Mais pour quiconque impliqué dans ce sport, l’utilisation de ces substances par des joueurs des ligues majeurs ne peut être une surprise. Les records de coups de circuit du baseball s’accumulent à un tout autre rythme que par le passé et les athlètes se sont physiquement transformés, devenant plus costauds, semblerait-il, du jour au lendemain.
Mitchell lui-même a insisté que les joueurs qui ont décidé de prendre des produits dopants l’ont fait « à l’intérieur d’un certain contexte ».
« Tous ceux impliqués dans le baseball au cours des deux dernières décennies — les commissaires, les représentants d’équipe, l’Association des joueurs, et les joueurs — partagent la responsabilité de l’ère des stéroïdes... un environnement dans lequel l’usage de substances illicites est devenu répandu », cite le rapport.
En réalité, l’utilisation de ces drogues était non seulement connue, mais elle a été tacitement ou directement encouragée dans des conditions où le baseball subissait de plus en plus de pressions d’autres sports, dont le football et le basket-ball, et où l’on craignait de perdre des parts de marché, surtout dans la foulée de la grève de 1994. Davantage de coups de circuit était un moyen de ramener les partisans dans les stades.
Le rapport a ajouté que les joueurs qui ne font pas usage de stéroïdes ou d’hormones de croissance « font face à un choix difficile entre un désavantage compétitif ou devenir dopés eux-mêmes. Personne ne devrait avoir à faire ce choix. »

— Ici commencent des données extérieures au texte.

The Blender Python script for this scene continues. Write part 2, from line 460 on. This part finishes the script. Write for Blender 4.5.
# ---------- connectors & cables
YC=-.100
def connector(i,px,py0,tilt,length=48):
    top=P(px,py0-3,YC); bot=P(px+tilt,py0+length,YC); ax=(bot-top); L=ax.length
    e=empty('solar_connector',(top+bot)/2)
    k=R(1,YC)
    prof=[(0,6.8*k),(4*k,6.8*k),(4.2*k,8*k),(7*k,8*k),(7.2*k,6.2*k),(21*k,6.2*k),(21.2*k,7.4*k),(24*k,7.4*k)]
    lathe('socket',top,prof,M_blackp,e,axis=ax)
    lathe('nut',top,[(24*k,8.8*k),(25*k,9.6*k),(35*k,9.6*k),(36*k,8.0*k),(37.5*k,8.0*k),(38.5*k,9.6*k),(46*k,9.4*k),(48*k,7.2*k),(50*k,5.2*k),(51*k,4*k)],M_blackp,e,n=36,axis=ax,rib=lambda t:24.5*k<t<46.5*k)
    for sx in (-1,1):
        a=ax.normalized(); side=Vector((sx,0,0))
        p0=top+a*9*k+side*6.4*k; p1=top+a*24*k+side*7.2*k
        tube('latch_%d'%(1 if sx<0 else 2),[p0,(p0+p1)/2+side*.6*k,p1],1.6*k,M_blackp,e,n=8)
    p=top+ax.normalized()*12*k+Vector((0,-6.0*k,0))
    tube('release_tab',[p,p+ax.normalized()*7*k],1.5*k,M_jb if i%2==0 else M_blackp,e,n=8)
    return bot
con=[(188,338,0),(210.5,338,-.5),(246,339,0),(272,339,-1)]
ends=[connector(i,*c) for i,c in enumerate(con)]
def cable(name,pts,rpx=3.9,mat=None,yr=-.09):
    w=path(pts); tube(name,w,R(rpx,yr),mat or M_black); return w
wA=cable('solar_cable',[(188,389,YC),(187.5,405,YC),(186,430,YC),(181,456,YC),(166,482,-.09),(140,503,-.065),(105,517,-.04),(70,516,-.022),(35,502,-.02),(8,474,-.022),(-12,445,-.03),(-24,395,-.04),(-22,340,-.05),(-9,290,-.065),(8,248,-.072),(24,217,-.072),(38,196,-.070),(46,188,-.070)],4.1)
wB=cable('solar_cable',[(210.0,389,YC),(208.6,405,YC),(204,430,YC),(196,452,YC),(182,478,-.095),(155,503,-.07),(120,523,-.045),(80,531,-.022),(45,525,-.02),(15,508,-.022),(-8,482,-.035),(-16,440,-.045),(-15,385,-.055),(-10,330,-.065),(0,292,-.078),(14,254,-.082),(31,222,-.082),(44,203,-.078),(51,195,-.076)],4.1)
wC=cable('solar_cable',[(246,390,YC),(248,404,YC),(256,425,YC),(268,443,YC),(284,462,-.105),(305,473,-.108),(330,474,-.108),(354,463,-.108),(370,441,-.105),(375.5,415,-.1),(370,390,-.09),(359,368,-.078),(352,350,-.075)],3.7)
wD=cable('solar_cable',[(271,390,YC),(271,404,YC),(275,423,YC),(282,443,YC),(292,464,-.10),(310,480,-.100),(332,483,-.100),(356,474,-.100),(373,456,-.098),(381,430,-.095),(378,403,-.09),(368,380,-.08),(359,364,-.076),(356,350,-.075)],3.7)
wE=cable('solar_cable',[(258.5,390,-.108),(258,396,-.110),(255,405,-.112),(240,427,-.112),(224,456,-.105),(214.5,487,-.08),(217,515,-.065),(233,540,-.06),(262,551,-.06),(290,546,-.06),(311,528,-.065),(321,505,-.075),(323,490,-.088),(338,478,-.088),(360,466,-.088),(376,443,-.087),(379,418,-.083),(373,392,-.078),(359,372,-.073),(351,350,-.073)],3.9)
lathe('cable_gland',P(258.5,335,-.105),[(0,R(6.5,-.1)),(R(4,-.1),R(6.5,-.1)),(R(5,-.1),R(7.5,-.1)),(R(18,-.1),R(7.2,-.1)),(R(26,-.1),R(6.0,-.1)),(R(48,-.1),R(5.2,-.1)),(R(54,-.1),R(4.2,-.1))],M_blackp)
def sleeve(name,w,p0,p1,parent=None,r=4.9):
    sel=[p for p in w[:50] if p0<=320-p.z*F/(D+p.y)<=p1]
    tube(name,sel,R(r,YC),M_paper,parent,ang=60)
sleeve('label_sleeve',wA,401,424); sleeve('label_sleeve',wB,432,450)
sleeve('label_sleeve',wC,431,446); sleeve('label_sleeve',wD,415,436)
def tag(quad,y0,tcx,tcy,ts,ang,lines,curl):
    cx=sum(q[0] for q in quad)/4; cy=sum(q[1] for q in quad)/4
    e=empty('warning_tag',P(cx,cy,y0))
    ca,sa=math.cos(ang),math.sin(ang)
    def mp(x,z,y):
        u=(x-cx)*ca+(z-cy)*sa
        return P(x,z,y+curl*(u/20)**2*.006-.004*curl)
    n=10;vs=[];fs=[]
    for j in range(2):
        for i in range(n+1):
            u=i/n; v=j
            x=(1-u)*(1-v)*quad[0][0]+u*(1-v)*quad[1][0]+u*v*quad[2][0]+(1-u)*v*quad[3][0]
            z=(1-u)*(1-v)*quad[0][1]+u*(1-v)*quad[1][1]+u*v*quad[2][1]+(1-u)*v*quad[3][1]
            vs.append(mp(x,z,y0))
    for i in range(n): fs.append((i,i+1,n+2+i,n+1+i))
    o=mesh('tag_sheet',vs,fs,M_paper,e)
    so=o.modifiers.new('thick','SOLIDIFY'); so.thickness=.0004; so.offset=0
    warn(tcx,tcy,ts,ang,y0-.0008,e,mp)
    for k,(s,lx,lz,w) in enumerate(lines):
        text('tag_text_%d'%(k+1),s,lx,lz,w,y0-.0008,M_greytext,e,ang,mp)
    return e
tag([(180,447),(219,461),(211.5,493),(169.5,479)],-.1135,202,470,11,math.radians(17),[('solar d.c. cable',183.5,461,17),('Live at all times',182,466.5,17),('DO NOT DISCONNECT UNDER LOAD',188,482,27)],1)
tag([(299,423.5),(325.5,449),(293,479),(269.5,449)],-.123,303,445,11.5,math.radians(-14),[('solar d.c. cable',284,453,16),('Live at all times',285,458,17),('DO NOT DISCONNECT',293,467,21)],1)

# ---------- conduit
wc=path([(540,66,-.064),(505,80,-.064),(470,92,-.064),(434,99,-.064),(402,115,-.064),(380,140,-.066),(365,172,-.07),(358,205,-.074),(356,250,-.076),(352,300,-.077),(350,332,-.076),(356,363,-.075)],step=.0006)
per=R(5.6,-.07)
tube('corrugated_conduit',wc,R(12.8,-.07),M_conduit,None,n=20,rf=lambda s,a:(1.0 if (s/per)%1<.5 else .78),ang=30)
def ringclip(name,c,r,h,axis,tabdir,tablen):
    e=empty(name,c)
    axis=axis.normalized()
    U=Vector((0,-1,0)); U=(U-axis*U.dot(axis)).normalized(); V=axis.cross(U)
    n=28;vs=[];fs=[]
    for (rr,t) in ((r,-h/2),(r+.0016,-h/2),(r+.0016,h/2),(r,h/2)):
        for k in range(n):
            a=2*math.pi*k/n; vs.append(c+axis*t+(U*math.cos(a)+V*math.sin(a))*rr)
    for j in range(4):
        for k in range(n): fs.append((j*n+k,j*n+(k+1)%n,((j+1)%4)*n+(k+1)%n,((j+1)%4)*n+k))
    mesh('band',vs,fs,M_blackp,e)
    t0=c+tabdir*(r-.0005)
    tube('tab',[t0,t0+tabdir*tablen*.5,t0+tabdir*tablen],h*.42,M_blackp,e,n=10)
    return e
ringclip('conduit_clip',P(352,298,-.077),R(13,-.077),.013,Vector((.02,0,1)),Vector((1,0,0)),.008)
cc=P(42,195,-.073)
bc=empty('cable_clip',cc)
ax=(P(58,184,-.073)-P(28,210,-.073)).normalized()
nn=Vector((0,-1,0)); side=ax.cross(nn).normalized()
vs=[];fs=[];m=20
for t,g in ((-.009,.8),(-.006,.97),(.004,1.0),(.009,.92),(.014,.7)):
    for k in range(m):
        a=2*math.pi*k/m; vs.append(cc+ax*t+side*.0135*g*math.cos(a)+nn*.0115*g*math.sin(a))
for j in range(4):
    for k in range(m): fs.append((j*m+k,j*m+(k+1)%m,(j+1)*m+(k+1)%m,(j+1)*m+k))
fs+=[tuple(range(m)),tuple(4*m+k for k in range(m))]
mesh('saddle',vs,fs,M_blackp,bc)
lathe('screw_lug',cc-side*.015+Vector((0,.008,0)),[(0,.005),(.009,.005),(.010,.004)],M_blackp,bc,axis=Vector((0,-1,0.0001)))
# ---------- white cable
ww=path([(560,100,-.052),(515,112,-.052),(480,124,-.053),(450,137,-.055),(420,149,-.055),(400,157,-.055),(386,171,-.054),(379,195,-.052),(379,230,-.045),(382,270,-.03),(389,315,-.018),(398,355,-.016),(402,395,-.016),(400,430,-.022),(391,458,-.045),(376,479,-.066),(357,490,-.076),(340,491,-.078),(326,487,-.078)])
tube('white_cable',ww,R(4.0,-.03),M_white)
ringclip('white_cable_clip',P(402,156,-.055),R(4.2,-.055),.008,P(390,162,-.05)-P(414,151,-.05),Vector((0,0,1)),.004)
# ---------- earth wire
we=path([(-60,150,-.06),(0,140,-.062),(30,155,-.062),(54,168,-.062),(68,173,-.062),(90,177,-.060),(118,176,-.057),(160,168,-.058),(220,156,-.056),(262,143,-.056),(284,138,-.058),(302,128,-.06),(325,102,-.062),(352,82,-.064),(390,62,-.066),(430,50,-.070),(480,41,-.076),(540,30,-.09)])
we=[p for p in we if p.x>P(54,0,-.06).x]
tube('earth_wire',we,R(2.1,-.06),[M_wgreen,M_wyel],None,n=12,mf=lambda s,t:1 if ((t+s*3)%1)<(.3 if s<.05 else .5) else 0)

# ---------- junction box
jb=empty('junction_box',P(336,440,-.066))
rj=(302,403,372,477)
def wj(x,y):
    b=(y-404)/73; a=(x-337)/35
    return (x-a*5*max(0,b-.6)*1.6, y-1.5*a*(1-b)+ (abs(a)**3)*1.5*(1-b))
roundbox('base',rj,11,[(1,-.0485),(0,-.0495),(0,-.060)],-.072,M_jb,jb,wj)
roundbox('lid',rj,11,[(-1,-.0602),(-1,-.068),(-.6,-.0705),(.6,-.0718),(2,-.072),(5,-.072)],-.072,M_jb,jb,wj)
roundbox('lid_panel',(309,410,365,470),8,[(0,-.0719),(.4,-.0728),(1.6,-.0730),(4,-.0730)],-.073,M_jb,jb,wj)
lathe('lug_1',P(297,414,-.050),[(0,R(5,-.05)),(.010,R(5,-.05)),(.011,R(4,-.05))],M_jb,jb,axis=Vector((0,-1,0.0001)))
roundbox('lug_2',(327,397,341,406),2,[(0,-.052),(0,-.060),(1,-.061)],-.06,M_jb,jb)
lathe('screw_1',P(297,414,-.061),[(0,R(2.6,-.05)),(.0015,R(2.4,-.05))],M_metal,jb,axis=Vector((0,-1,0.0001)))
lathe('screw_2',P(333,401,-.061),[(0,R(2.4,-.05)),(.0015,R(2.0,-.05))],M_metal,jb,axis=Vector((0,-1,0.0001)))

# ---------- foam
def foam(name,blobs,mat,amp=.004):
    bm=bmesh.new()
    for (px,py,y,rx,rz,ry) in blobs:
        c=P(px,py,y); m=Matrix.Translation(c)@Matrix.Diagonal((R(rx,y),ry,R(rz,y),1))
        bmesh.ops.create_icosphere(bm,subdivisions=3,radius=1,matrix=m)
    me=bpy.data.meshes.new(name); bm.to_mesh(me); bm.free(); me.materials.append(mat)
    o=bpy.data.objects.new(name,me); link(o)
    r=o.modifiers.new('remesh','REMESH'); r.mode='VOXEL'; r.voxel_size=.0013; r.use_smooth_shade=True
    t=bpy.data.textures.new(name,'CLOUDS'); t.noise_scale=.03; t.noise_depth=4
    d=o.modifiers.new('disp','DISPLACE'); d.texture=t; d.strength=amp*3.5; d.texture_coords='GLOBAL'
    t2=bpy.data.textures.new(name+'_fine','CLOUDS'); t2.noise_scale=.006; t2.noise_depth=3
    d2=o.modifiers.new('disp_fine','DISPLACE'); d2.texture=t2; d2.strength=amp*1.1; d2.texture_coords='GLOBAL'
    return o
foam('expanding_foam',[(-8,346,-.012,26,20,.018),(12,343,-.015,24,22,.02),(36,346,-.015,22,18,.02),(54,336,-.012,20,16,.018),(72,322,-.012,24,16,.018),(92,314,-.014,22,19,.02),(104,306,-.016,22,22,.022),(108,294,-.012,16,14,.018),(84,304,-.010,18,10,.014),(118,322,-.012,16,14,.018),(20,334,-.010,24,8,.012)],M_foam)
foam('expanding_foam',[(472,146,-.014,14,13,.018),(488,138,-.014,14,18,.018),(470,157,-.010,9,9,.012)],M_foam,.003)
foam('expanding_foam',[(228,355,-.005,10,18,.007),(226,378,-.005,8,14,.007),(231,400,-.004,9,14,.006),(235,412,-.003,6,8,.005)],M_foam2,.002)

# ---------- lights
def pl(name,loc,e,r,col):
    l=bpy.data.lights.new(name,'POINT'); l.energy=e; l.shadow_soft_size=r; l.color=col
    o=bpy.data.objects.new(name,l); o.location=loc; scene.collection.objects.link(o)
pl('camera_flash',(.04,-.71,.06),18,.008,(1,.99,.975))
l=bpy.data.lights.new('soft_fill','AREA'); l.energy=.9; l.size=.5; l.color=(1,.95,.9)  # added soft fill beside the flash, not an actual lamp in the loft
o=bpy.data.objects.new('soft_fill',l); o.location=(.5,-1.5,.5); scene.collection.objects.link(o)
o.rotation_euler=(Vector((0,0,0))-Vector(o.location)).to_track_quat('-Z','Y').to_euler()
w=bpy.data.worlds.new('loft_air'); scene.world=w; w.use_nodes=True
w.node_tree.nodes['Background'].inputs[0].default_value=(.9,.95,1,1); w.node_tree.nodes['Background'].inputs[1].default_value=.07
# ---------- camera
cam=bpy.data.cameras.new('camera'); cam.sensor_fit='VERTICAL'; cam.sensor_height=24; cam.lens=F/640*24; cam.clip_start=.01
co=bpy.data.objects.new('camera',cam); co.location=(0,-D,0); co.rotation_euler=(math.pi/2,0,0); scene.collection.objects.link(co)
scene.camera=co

Bien entendu, l’usage de stéroïdes n’est pas qu’un problème concernant le baseball. C’est un fléau qui affecte le monde du sport aux Etats-Unis et à travers le monde depuis près de deux décennies, depuis que l’on retira les médailles du sprinter canadien Ben Johnson pour « dopage » lors des Jeux olympiques d’été de 1988. Des scandales du même genre ont fait surface au football, au Tour de France cycliste, au tennis et dans plus d’une douzaine d’autres sports.
On retrouve au coeur de ce phénomène une crise généralisée de la culture et une société dans laquelle le profit est roi et la tricherie courante.
L’influence exercée aux sommets par la poursuite incessante de la richesse personnelle et la prédominance des intérêts commerciaux dans toute entreprise humaine engloutit tout et tous dans le vortex d’une course folle aux profits.
Le New York Times a réagit au reportage de Mitchell par un éditorial insipide intitulé, « Dites-moi que ce n’est pas vrai, Roger, Barry, et... ». La comparaison implicite entre les allégations contre Roger Clemens, Barry Bonds et des dizaines d’autres joueurs et le scandale « Black Sox » de 1919 tombe à plat. Le baseball a beaucoup changé depuis l’époque de « Shoeless » Joe Jackson.
Évidemment, lorsque Mitchell parle de l’« environnement » qui encourage l’utilisation de ces drogues, il aurait dû regarder plus loin que les équipes du baseball majeur. L’économie américaine toute entière fonctionne sur ce qui équivaut aux stéroïdes depuis des décennies, la dernière « substance dopante » étant les prêts hypothécaires à haut risque, qui ont rapporté d’importantes sommes à Wall Street avant d’avoir des conséquences désastreuses.